4. Everything is either good for you or bad for you. Studies seem to come out every other month about something that is good for you that you never eat or bad for you that you’ve done in ignorance for two months before the study came out telling you it’s bad. But if you wait long enough there’ll be another study that tells you it’s okay. In the end, you’ll be hit by a bus and what’s good or bad won’t matter because you’ll be dead.

sarcasm-15. Sarcasm is not for everyone. Some don’t get it…they think it’s a “spiteful” or “hurtful” form of humor. It’s really not. It’s a concise, and usually accurate, form of communication. Yes, really mean people will use sarcasm to wound. But then, really mean people are usually bullies who don’t know any better and lash out with badly judged sarcastic comments because they’ve got nothing else in their verbal arsenal.
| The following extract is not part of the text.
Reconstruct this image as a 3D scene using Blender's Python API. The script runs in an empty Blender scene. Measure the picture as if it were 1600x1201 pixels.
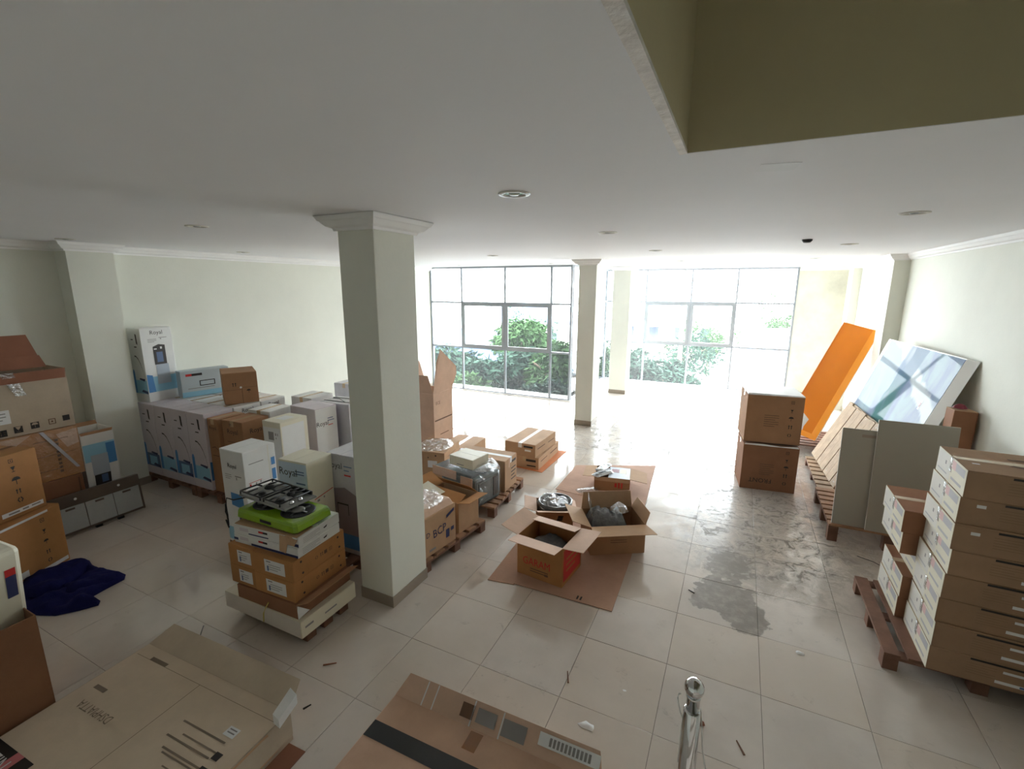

They go with the gut swipe and completely miss out on the finesse it takes to deliver a sarcastic comment or query that cuts to the heart of the matter. Their humor is usually pretty lame, too. In the right hands, sarcasm is the pinnacle of wit.

6. Reality television is here to stay. I finally realized this when I saw Bethany whatshername showing her bits & pieces on some talk show recently. She was smiling like she didn’t know anything was wrong with what she was wearing. How stupid is that? She’s a “real” housewife although she is neither real nor no longer a wife. But she’s on tv so she must have something. Right?

7. Very few stand-up comics are funny. We just think they are. You’re at a club listening to someone rant on about something stupid and every other word is a bleep word. Everyone around you is laughing so you laugh along, too. It’s only after you leave that you realize the only thing funny about the evening was the smell coming from the men’s room.

8. The only way to cook a steak is on the rare side of medium-rare. Bloody but not too bloody. Tender and juicy and butter-like in texture. Rubbed in olive oil, sea salt and fresh black pepper. Seared in a hot skillet for three minutes a side then placed in a hot pan in the oven at 450 degrees for six minutes. Trust me.

9. Nothing looks better through the bottom of a glass. Have you held up your cocktail glass and looked through it lately? Everything is all squishy and out of proportion. Downing your drink then looking through the bottom hoping to see something nice is never going to work. What you need to do is down your drink, order another, drink that one, then order a double and THEN look over your glass…I promise you’ll like what you see. Whether you’ll like it in the morning is another question.

10. Eating chocolate cake by yourself is not as much fun as you’d think. I thought it was a good idea yesterday. I had all the fixings. The cake turned out all moist and delicious and the caramel icing…oh, my. That first slice stopped time. And then I ran out of milk.

And that’s a few things I know to be true*. What’s true for you?